(Task requirements)
Output the material exactly, but drop every image it holds.
Start of Dataset excerpt
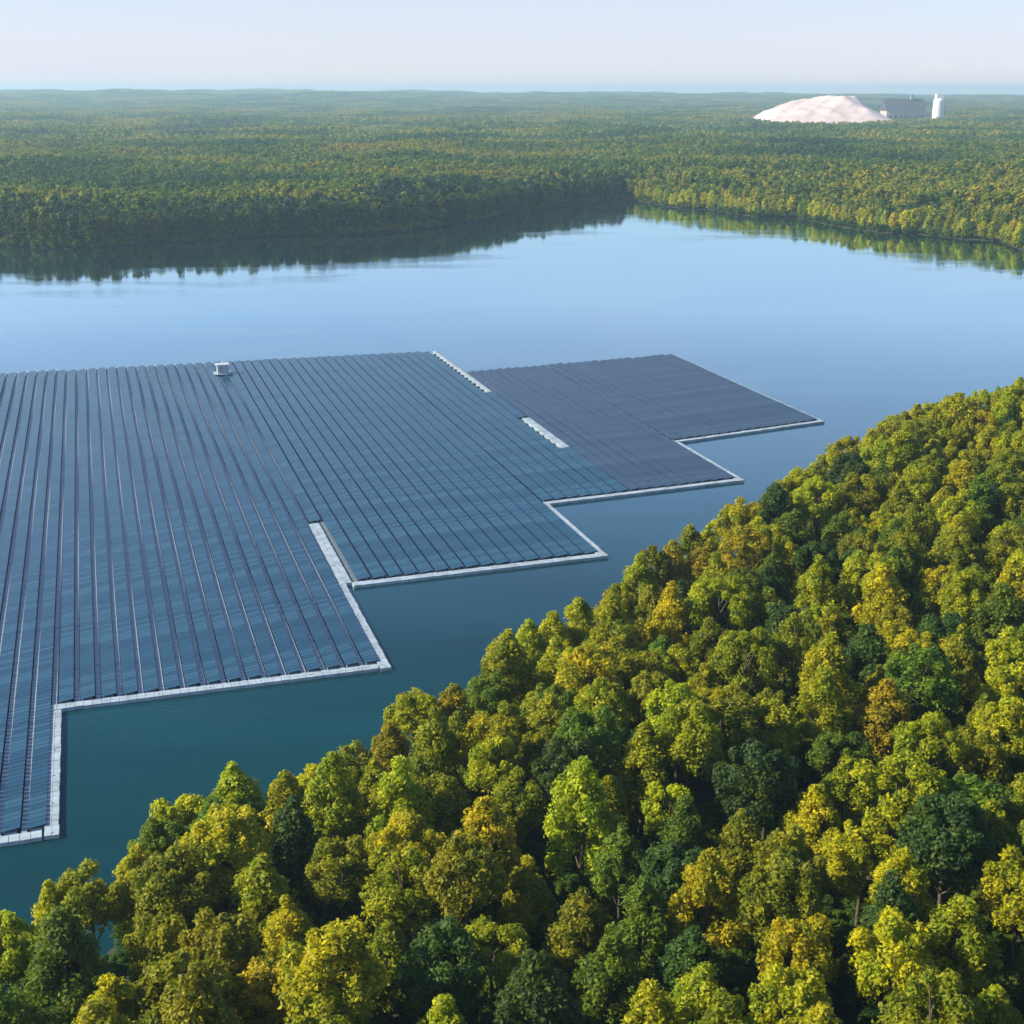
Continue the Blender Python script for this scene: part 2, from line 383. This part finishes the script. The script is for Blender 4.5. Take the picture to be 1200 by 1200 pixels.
# waterside trees along the outline
E = np.array(EDGE); seg = np.hypot(*np.diff(E, axis=0).T); cum = np.r_[0, np.cumsum(seg)]
s = 0.0
edge_pts = []
while s < cum[-1]:
    k = min(np.searchsorted(cum, s, 'right')-1, len(seg)-1); f = (s-cum[k])/seg[k]
    edge_pts.append(E[k]*(1-f)+E[k+1]*f); s += random.uniform(4.6, 6.6)
for q in edge_pts: placed.append((q[0]+random.uniform(-.6, .6), q[1]+random.uniform(-1, .6), True))
PA = [(p[0], p[1]) for p in placed]
cand = rng.uniform((-75, 40), (330, 430), (60000, 2)); sdv = sdist(cand[:, 0], cand[:, 1])
for (x, y), sv in zip(cand, sdv):
    if sv < 7.5: continue
    rmin = 5.7 + 0.8*math.sin(x*0.9+y*1.7)
    a_ = np.array(PA)
    if (np.hypot(a_[:, 0]-x, a_[:, 1]-y) > rmin).all():
        PA.append((x, y)); placed.append((x, y, False))
gz = ground([p[0] for p in placed], [p[1] for p in placed])
near_things = []; margin = []
for (x, y, edge), z in zip(placed, gz):
    hgt = random.uniform(11.5, 16.5) if not edge else random.uniform(12.2, 14.3)
    if not edge and random.random() < 0.12: hgt += 1.8
    px, py = proj(x, y, z+hgt)
    if -50 < px < 1260:
        lim = np.interp(px, TX, TY) + (-14 if edge else -4)
        n_ = 0
        while py < lim and n_ < 30: hgt -= 0.4; n_ += 1; px, py = proj(x, y, z+hgt)
        if hgt < 7.5: continue
    _, pbase = proj(x, y, z+hgt*0.45)
    vis = -30 < px < 1230 and py < 1215
    (near_things if vis else margin).append((x, y, z, hgt, px, py, edge))
near_things.sort(key=lambda t: (not t[6], t[4]))
if len(near_things) > 330: 
    pass
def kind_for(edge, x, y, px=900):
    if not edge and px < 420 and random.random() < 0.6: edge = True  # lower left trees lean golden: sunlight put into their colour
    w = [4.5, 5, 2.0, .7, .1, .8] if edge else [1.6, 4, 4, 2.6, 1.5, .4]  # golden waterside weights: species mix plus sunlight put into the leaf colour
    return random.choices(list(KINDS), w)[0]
e_i = 0
for (x, y, z, hgt, px, py, edge) in near_things:
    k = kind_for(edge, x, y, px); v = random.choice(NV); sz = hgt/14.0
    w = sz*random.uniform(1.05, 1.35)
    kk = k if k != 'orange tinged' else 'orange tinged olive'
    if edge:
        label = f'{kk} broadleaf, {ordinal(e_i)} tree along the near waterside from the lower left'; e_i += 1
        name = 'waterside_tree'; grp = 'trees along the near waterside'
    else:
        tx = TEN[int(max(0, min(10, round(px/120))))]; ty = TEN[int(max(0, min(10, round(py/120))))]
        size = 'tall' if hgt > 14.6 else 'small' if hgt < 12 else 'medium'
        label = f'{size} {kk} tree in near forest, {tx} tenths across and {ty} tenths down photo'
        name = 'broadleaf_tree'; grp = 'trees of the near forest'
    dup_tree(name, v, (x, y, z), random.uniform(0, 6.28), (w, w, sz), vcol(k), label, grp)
print('NEAR', len(near_things), 'margin', len(margin), 'edge', e_i)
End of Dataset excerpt
(Complete output)
Continue the Blender Python script for this scene: part 2, from line 383. This part finishes the script. The script is for Blender 4.5. Take the picture to be 1200 by 1200 pixels.
# waterside trees along the outline
E = np.array(EDGE); seg = np.hypot(*np.diff(E, axis=0).T); cum = np.r_[0, np.cumsum(seg)]
s = 0.0
edge_pts = []
while s < cum[-1]:
    k = min(np.searchsorted(cum, s, 'right')-1, len(seg)-1); f = (s-cum[k])/seg[k]
    edge_pts.append(E[k]*(1-f)+E[k+1]*f); s += random.uniform(4.6, 6.6)
for q in edge_pts: placed.append((q[0]+random.uniform(-.6, .6), q[1]+random.uniform(-1, .6), True))
PA = [(p[0], p[1]) for p in placed]
cand = rng.uniform((-75, 40), (330, 430), (60000, 2)); sdv = sdist(cand[:, 0], cand[:, 1])
for (x, y), sv in zip(cand, sdv):
    if sv < 7.5: continue
    rmin = 5.7 + 0.8*math.sin(x*0.9+y*1.7)
    a_ = np.array(PA)
    if (np.hypot(a_[:, 0]-x, a_[:, 1]-y) > rmin).all():
        PA.append((x, y)); placed.append((x, y, False))
gz = ground([p[0] for p in placed], [p[1] for p in placed])
near_things = []; margin = []
for (x, y, edge), z in zip(placed, gz):
    hgt = random.uniform(11.5, 16.5) if not edge else random.uniform(12.2, 14.3)
    if not edge and random.random() < 0.12: hgt += 1.8
    px, py = proj(x, y, z+hgt)
    if -50 < px < 1260:
        lim = np.interp(px, TX, TY) + (-14 if edge else -4)
        n_ = 0
        while py < lim and n_ < 30: hgt -= 0.4; n_ += 1; px, py = proj(x, y, z+hgt)
        if hgt < 7.5: continue
    _, pbase = proj(x, y, z+hgt*0.45)
    vis = -30 < px < 1230 and py < 1215
    (near_things if vis else margin).append((x, y, z, hgt, px, py, edge))
near_things.sort(key=lambda t: (not t[6], t[4]))
if len(near_things) > 330: 
    pass
def kind_for(edge, x, y, px=900):
    if not edge and px < 420 and random.random() < 0.6: edge = True  # lower left trees lean golden: sunlight put into their colour
    w = [4.5, 5, 2.0, .7, .1, .8] if edge else [1.6, 4, 4, 2.6, 1.5, .4]  # golden waterside weights: species mix plus sunlight put into the leaf colour
    return random.choices(list(KINDS), w)[0]
e_i = 0
for (x, y, z, hgt, px, py, edge) in near_things:
    k = kind_for(edge, x, y, px); v = random.choice(NV); sz = hgt/14.0
    w = sz*random.uniform(1.05, 1.35)
    kk = k if k != 'orange tinged' else 'orange tinged olive'
    if edge:
        label = f'{kk} broadleaf, {ordinal(e_i)} tree along the near waterside from the lower left'; e_i += 1
        name = 'waterside_tree'; grp = 'trees along the near waterside'
    else:
        tx = TEN[int(max(0, min(10, round(px/120))))]; ty = TEN[int(max(0, min(10, round(py/120))))]
        size = 'tall' if hgt > 14.6 else 'small' if hgt < 12 else 'medium'
        label = f'{size} {kk} tree in near forest, {tx} tenths across and {ty} tenths down photo'
        name = 'broadleaf_tree'; grp = 'trees of the near forest'
    dup_tree(name, v, (x, y, z), random.uniform(0, 6.28), (w, w, sz), vcol(k), label, grp)
print('NEAR', len(near_things), 'margin', len(margin), 'edge', e_i)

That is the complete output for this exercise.